Nanobubble Reactivity: Evaluating Hydroxyl Radical Generation (or Lack Thereof) under Ambient Conditions

Nanobubble (NB) generation of reactive oxygen species (ROS), especially hydroxyl radical (^·OH), has been controversial. In this work, we extensively characterize NBs in solution, with a focus on ROS generation (as ^·OH), through a number of methods including degradation of ^·OH-specific target compounds, electron paramagnetic resonance (EPR), and a fluorescence-based indicator. Generated NBs exhibit consistent physical characteristics (size, surface potential, and concentration) when compared with previous studies. For conditions described, which are considered as high O₂ NB concentrations, no degradation of benzoic acid (BA), a well-studied ^·OH scavenger, was observed in the presence of NBs (over 24 h) and no EPR signal for ^·OH was detected.

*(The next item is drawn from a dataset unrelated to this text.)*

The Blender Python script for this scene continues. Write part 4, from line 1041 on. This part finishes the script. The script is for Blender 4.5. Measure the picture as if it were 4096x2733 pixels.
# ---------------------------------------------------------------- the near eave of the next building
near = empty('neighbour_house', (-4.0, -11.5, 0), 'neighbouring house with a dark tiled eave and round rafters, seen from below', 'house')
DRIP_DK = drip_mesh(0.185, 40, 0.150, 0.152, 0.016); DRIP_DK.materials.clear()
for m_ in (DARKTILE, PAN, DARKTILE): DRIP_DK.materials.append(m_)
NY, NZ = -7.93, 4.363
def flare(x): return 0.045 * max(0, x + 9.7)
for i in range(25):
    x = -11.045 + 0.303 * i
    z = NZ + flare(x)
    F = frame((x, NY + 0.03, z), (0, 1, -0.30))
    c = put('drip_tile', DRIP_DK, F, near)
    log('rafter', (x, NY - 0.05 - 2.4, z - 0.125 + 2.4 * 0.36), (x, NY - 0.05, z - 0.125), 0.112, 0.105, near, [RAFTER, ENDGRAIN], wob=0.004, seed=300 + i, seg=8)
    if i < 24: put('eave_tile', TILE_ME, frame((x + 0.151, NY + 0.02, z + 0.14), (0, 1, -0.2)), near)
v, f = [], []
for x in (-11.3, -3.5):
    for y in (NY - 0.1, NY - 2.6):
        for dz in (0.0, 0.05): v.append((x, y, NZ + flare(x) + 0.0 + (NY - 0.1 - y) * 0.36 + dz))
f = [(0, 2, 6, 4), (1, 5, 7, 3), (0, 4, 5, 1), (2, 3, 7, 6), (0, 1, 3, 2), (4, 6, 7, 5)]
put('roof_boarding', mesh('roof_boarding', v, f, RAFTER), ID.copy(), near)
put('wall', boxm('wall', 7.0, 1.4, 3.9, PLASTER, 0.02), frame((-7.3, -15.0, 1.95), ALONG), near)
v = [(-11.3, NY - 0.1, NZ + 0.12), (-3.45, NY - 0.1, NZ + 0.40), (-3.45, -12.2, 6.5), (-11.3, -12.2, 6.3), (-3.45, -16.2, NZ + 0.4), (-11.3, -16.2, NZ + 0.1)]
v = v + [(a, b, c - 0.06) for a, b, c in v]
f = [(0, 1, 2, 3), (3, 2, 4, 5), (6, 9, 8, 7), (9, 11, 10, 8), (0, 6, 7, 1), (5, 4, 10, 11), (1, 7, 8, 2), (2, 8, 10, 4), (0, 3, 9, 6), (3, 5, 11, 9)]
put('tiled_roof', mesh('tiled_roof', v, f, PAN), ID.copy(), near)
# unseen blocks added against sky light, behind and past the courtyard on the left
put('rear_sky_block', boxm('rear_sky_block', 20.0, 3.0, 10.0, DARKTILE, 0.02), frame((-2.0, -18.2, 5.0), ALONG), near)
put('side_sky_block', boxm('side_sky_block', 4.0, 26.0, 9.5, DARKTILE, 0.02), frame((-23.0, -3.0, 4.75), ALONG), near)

While a positive fluorescence response was measured when using a fluorescence probe for ^·OH, aminophenyl fluorescein (APF), we provide an alternate explanation for the result. Gas/liquid interfacial characterization indicates that the surface of a NB is proton-rich and capable of inducing acid-catalyzed hydrolysis of APF, which results in a false (positive) fluorescence response. Given these negative results, we conclude that NB-induced ^·OH generation is minimal, if at all, for conditions evaluated.